+++ Supplied material +++

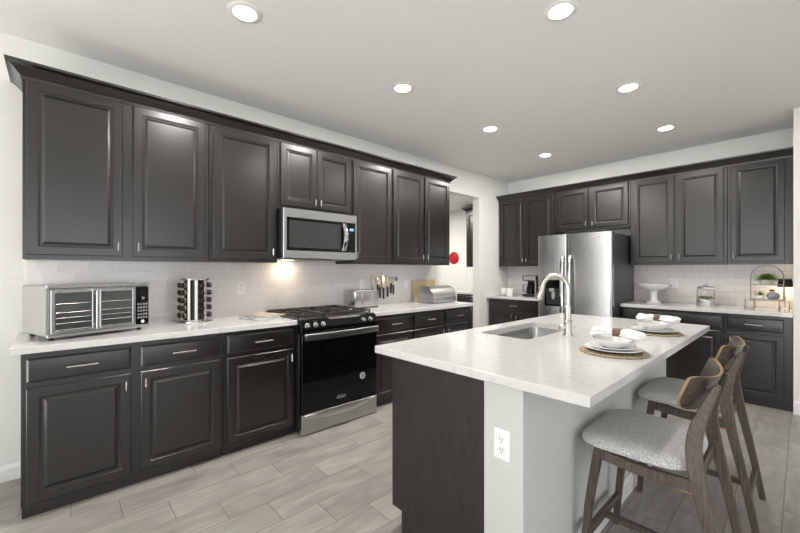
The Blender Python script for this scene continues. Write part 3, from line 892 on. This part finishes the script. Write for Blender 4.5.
# ------------------------------------------------------------------ coffee maker and mugs
t = thing('coffee_maker', 'black and steel drip coffee maker beside the refrigerator', 'coffee maker', (.585, 5.31, CT), 0)
mb = MB(); mb.box(-.11, .11, -.13, .12, 0, .035, c=.008); mb.box(-.11, .11, .02, .12, .03, .25, c=.006); mb.box(-.11, .11, -.13, .12, .235, .318, c=.008); mb.build('body', M['black'], t)
mb = MB(); mb.box(-.09, .09, -.1325, -.129, .245, .310, c=.001); mb.box(.088, .106, -.1325, -.10, .0, .318, c=.002); mb.build('steel_trim', M['steel'], t)
mb = MB(); mb.lathe([(.055, .037), (.066, .05), (.070, .10), (.062, .16), (.045, .19), (.048, .205)], (-.005, -.055, 0), 28); c_ = mb.build('carafe', M['bglass'], t)
mb = MB(); mb.tube([(-.06, -.11, .18), (-.085, -.15, .17), (-.085, -.15, .09), (-.06, -.11, .07)], .007, 8); mb.build('handle', M['black'], c_)
mb = MB(); mb.lathe([(.058, 0), (.058, .003)], (-.005, -.055, .035), 24); mb.build('hot_plate', M['steel'], t)
tag(MB().box(-.11, .11, -.07, .07, 0, .008, c=.003).build('tray', M['grey']), 'small grey tray under the white mugs on the coffee counter', 'tray').location = (.245, 5.165, CT)
def mug(label, loc, rz, z=.008, s_=1):
    t = thing('mug', label, 'mug', (loc[0], loc[1], CT + z), rz)
    mb = MB(); mb.lathe([(.001, .001), (.033, 0), (.037, .006), (.040, .05), (.041, .092), (.039, .0935), (.037, .092), (.036, .05), (.032, .010), (.001, .008)], n=28, ends=False); mb.build('cup', M['ceramic'], t)
    mb = MB(); pts = [(.038 + .024 * math.sin(PI * i / 10), 0, .075 - .055 * i / 10) for i in range(11)]; mb.tube(pts, .0045, 8); mb.build('handle', M['ceramic'], t)
    t.scale = (s_, s_, s_)
mug('white mug nearest the wall corner on the coffee tray', (.165, 5.165), R(140), s_=1.18)
mug('white mug in the middle of the coffee tray, a little behind', (.262, 5.205), R(150), s_=1.1)
mug('white mug in front of the coffee tray, closest to the coffee maker', (.335, 5.060), R(200), 0, 1.3)

# ------------------------------------------------------------------ back counter decor
t = thing('cake_stand', 'white ceramic pedestal bowl at the left end of the back counter', 'pedestal bowl', (2.135, 5.30, CT))
mb = MB(); mb.lathe([(.001, 0), (.075, 0), (.078, .008), (.060, .018), (.042, .030), (.036, .06), (.038, .10), (.036, .135), (.045, .150), (.055, .156), (.001, .158)], n=36, ends=False); mb.build('pedestal', M['ceramic'], t, smooth=50)
mb = MB(); mb.lathe([(.001, .156), (.055, .157), (.110, .170), (.150, .195), (.163, .222), (.165, .229), (.160, .231), (.146, .210), (.105, .182), (.05, .170), (.001, .169)], n=44, ends=False); b2 = mb.build('bowl', M['ceramic'], t, smooth=50)
for a_ in (R(180), R(0)):
    mb = MB(); c_ = Vector((.163 * math.cos(a_), .163 * math.sin(a_), .215)); pts = [(c_.x + .022 * math.cos(a_) * math.sin(PI * i / 8), c_.y + .03 * math.cos(PI * i / 8), c_.z) for i in range(9)]
    mb.tube(pts, .0045, 8); mb.build('side_handle', M['nickel'], b2)
t = thing('canister', 'lidded glass canister with metal base in the middle of the back counter', 'canister', (2.63, 5.27, CT))
mb = MB(); mb.lathe([(.082, 0), (.083, .004), (.083, .068), (.080, .072)], n=36); mb.build('metal_base', M['steel2'], t)
mb = MB(); mb.lathe([(.078, .0725), (.079, .080), (.079, .178), (.070, .190), (.068, .190), (.076, .176), (.076, .080), (.074, .076)], n=36, ends=False); mb.build('glass_jar', M['glass'], t, smooth=50)
mb = MB(); mb.lathe([(.070, .188), (.075, .191), (.075, .208), (.066, .214), (.030, .218), (.010, .219), (.009, .224), (.018, .230), (.018, .240), (.008, .246), (.001, .247)], n=32); mb.build('lid', M['steel2'], t, smooth=50)
random.seed(3)
mb = MB()
for i in range(26):
    a_ = random.random() * 6.28; r_ = random.random() ** .5 * .055
    mb.ell((r_ * math.cos(a_), r_ * math.sin(a_), .088 + random.random() * .012), (.012, .012, .010), 10, 6)
mb.build('contents', M['leaf'], t)['kind'] = 'stuff'

# arched plant rack
RC = (3.113, 5.24)
t = thing('plant_rack', 'arched grey wire plant rack with two shelves beside the table lamp', 'plant rack', (RC[0], RC[1], CT))
hw = .118; zs = .335; r_ = hw
pts = [(-hw, 0, .085)] + [(-hw, 0, .25)]
pts += [(-hw * math.cos(PI * i / 18), 0, .325 + .118 * math.sin(PI * i / 18)) for i in range(19)] + [(hw, 0, .25), (hw, 0, .09)]
mb = MB(); mb.tube(pts, .0045, 8); mb.build('arch', M['wire'], t, smooth=60)
for s_ in (-1, 1):
    # rectangular foot loops
    mb = MB(); cx = s_ * (hw + .005)
    q_ = [(cx - .035, -.10, .004), (cx + .035, -.10, .004), (cx + .035, -.10, .09), (cx - .035, -.10, .09)]
    mb.tube(q_, .003, 6, closed=True); q_ = [(p[0], .045, p[2]) for p in q_]; mb.tube(q_, .003, 6, closed=True)
    for p in ((cx - .035, .004), (cx + .035, .004), (cx - .035, .09), (cx + .035, .09)): mb.tube([(p[0], -.10, p[1]), (p[0], .045, p[1])], .003, 6)
    mb.build('foot_frame', M['wire'], t, smooth=60)
for z in (.252, .102):
    mb = MB(); mb.tube([(-hw, -.055, z), (hw, -.055, z), (hw, .055, z), (-hw, .055, z)], .0032, 6, closed=True)
    for i in range(1, 8): x = -hw + 2 * hw * i / 8; mb.tube([(x, -.055, z), (x, .055, z)], .0018, 6)
    mb.build('shelf', M['wire'], t, smooth=60)
mb = MB(); mb.tube([(-hw, 0, .09), (hw, 0, .09)], .003, 6); mb.build('cross_bar', M['wire'], t)

def leafy(mb, n_, r0, L_, droop, wl, zc=0, seed=1):
    random.seed(seed)
    for i in range(n_):
        a_ = random.random() * 2 * PI; l = L_ * (.55 + .45 * random.random()); el = R(15 + 70 * random.random() ** .7)
        P = []; N_ = 6
        for k_ in range(N_):
            s_ = k_ / (N_ - 1)
            rr_ = r0 * random.random() * 0 + l * s_ * math.cos(el)
            z = zc + l * s_ * math.sin(el) - droop * l * s_ * s_
            wv_ = wl * math.sin(PI * min(.98, s_ * .9 + .1))
            c_ = Vector((rr_ * math.cos(a_), rr_ * math.sin(a_), z)); sd = Vector((-math.sin(a_), math.cos(a_), 0)) * wv_
            P.append((c_ - sd, c_ + Vector((0, 0, .002)), c_ + sd))
        vs = [tuple(p) for tr in P for p in tr]; fs = []
        for k_ in range(N_ - 1):
            fs += [(k_ * 3, k_ * 3 + 1, k_ * 3 + 4, k_ * 3 + 3), (k_ * 3 + 1, k_ * 3 + 2, k_ * 3 + 5, k_ * 3 + 4)]
        mb.add(vs, fs)
t = thing('potted_fern', 'bushy green fern in a pale pot on the upper shelf of the plant rack', 'potted plant', (RC[0], RC[1], CT + .256))
mb = MB(); mb.lathe([(.040, 0), (.052, .004), (.060, .040), (.062, .045), (.055, .045), (.052, .038), (.001, .036)], n=28); mb.build('pot', mat('pale_pot', (.55, .54, .52), .5), t)
mb = MB(); leafy(mb, 420, .0, .128, .38, .0065, .035, 5); mb.build('fronds', M['leaf'], t)
t = thing('potted_succulent', 'small green succulent in a white pot on the lower shelf', 'potted plant', (RC[0] - .050, RC[1], CT + .106))
mb = MB(); mb.lathe([(.026, 0), (.034, .004), (.038, .035), (.034, .035), (.001, .030)], n=24); mb.build('pot', M['ceramic'], t)
mb = MB(); leafy(mb, 46, 0, .068, .15, .007, .028, 9); mb.build('leaves', M['leaf'], t)
t = thing('grey_vase', 'round grey vase holding a red bloom on the lower shelf', 'vase', (RC[0] + .044, RC[1], CT + .106))
mb = MB(); mb.lathe([(.025, 0), (.042, .010), (.050, .032), (.044, .055), (.028, .068), (.024, .070), (.001, .066)], n=28); mb.build('vase_body', mat('grey_vase', (.28, .28, .30), .6), t, smooth=60)
mb = MB(); mb.tube([(0, 0, .05), (-.008, 0, .085)], .003, 6); mb.build('stem', M['leaf'], t)
mb = MB()
for i in range(9):
    a_ = i * 2.4; r_ = .006 * (i / 2) ** .5
    mb.ell((-.008 + r_ * math.cos(a_) * 1.3, r_ * math.sin(a_) * 1.3, .086 + .004 * math.cos(i)), (.009, .009, .009), 10, 6)
mb.build('bloom', M['red'], t)

# table lamp
t = thing('table_lamp', 'small table lamp with black shade at the right end of the back counter', 'lamp', (3.235, 5.475, CT))
mb = MB(); mb.box(-.050, .050, -.03, .03, 0, .010, c=.003); mb.build('base', M['nickel'], t)
mb = MB(); mb.lathe([(.004, .010), (.004, .10), (.008, .105), (.008, .12), (.004, .125), (.004, .24)], n=16); mb.build('pole', M['nickel'], t)
mb = MB(); mb.lathe([(.056, .225), (.048, .305), (.046, .305), (.054, .225)], n=32, ends=False); mb.build('lamp_shade', M['shade'], t)
mb = MB(); mb.ell((0, 0, .262), (.016, .016, .024)); mb.build('bulb', emis('bulb_glow', (1, .75, .42), 14), t)
l = bpy.data.lights.new('table_lamp_light', 'POINT'); l.energy = .9; l.color = (1, .72, .42); l.shadow_soft_size = .02
o = bpy.data.objects.new('table_lamp_light', l); o.location = (3.235, 5.475, CT + .222); COL.objects.link(o)

# ------------------------------------------------------------------ place settings on the island
def setting(cx, cy, who, rz, seed):
    # plates, bowl and napkin stacked on a round mat
    z = CT
    random.seed(seed)
    t = tag(make_mat().build('placemat', M['mat'], smooth=50), 'round woven placemat ' + who[0], 'placemat', 'woven placemats on the island')
    t.location = (cx, cy, z)
    g_ = 'place settings on the island'
    def plate(name, label, r_, h, zz, cat):
        mb = MB(); mb.lathe([(.001, .0005), (r_ * .55, 0), (r_ * .62, .003), (r_ * .97, h - .002), (r_, h), (r_ * .985, h + .002), (r_ * .70, .006), (r_ * .55, .0045), (.001, .004)], n=56, ends=False)
        o = tag(mb.build(name, M['ceramic'], smooth=50), label, cat, g_); o.location = (cx, cy, zz)
    plate('dinner_plate', 'white dinner plate ' + who[1], .124, .016, z + .0085, 'plate')
    plate('salad_plate', 'smaller white plate ' + who[2], .101, .014, z + .0085 + .010, 'plate')
    mb = MB(); mb.lathe([(.001, .001), (.042, 0), (.047, .004), (.078, .022), (.091, .038), (.093, .041), (.089, .042), (.072, .024), (.042, .008), (.001, .006)], n=56, ends=False)
    o = tag(mb.build('bowl', M['ceramic'], smooth=60), 'white bowl ' + who[3], 'bowl', g_); o.location = (cx, cy, z + .0245)
    t = thing('napkin', 'white cloth napkin in a brown ring ' + who[4], 'napkin', (cx + .020, cy - .004, z + .092), rz, g_)
    mb = MB()
    NS, NR = 34, 36; loops = []
    ph = random.random() * 6
    for i in range(NS):
        s_ = -1 + 2 * i / (NS - 1)
        a_ = abs(s_)
        wdt = (.013 + .040 * min(1, a_ * 2.2) ** 1.2) * (1 - max(0, (a_ - .80) / .2) ** 2 * .75)
        hgt = (.013 + .008 * min(1, a_ * 2.5)) * (1 - max(0, (a_ - .82) / .18) ** 2 * .7)
        loop = []
        for k_ in range(NR):
            an = 2 * PI * k_ / NR
            rip = 1 + .13 * min(1, a_ * 3) * math.sin(an * 7 + s_ * 5 + ph) + .07 * math.sin(an * 4 - s_ * 9 + ph)
            loop.append((s_ * .115 + .004 * math.sin(an * 3), wdt * math.cos(an) * rip, hgt * math.sin(an) * rip + .006 * math.sin(s_ * 6 + ph) * a_ - .008 * a_ * a_ + .004))
        loops.append(loop)
    mb.ring(loops); mb.build('cloth', M['linen'], t, smooth=80)
    mb = MB(); loops = []
    for i in range(25):
        an = 2 * PI * i / 24
        y_, z_ = .024 * math.cos(an), .020 * math.sin(an) + .006
        y2, z2 = .0205 * math.cos(an), .0165 * math.sin(an) + .006
        loops.append([(-.017, y_, z_), (.017, y_, z_), (.017, y2, z2), (-.017, y2, z2)])
    mb.ring(loops, False, False); mb.build('napkin_ring', M['ringm'], t, smooth=50)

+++

Emit the lines of the material exactly, from its first line to the line containing "mug('white mug in front", inclusive; leave every picture out.

The Blender Python script for this scene continues. Write part 3, from line 892 on. This part finishes the script. Write for Blender 4.5.
# ------------------------------------------------------------------ coffee maker and mugs
t = thing('coffee_maker', 'black and steel drip coffee maker beside the refrigerator', 'coffee maker', (.585, 5.31, CT), 0)
mb = MB(); mb.box(-.11, .11, -.13, .12, 0, .035, c=.008); mb.box(-.11, .11, .02, .12, .03, .25, c=.006); mb.box(-.11, .11, -.13, .12, .235, .318, c=.008); mb.build('body', M['black'], t)
mb = MB(); mb.box(-.09, .09, -.1325, -.129, .245, .310, c=.001); mb.box(.088, .106, -.1325, -.10, .0, .318, c=.002); mb.build('steel_trim', M['steel'], t)
mb = MB(); mb.lathe([(.055, .037), (.066, .05), (.070, .10), (.062, .16), (.045, .19), (.048, .205)], (-.005, -.055, 0), 28); c_ = mb.build('carafe', M['bglass'], t)
mb = MB(); mb.tube([(-.06, -.11, .18), (-.085, -.15, .17), (-.085, -.15, .09), (-.06, -.11, .07)], .007, 8); mb.build('handle', M['black'], c_)
mb = MB(); mb.lathe([(.058, 0), (.058, .003)], (-.005, -.055, .035), 24); mb.build('hot_plate', M['steel'], t)
tag(MB().box(-.11, .11, -.07, .07, 0, .008, c=.003).build('tray', M['grey']), 'small grey tray under the white mugs on the coffee counter', 'tray').location = (.245, 5.165, CT)
def mug(label, loc, rz, z=.008, s_=1):
    t = thing('mug', label, 'mug', (loc[0], loc[1], CT + z), rz)
    mb = MB(); mb.lathe([(.001, .001), (.033, 0), (.037, .006), (.040, .05), (.041, .092), (.039, .0935), (.037, .092), (.036, .05), (.032, .010), (.001, .008)], n=28, ends=False); mb.build('cup', M['ceramic'], t)
    mb = MB(); pts = [(.038 + .024 * math.sin(PI * i / 10), 0, .075 - .055 * i / 10) for i in range(11)]; mb.tube(pts, .0045, 8); mb.build('handle', M['ceramic'], t)
    t.scale = (s_, s_, s_)
mug('white mug nearest the wall corner on the coffee tray', (.165, 5.165), R(140), s_=1.18)
mug('white mug in the middle of the coffee tray, a little behind', (.262, 5.205), R(150), s_=1.1)
mug('white mug in front of the coffee tray, closest to the coffee maker', (.335, 5.060), R(200), 0, 1.3)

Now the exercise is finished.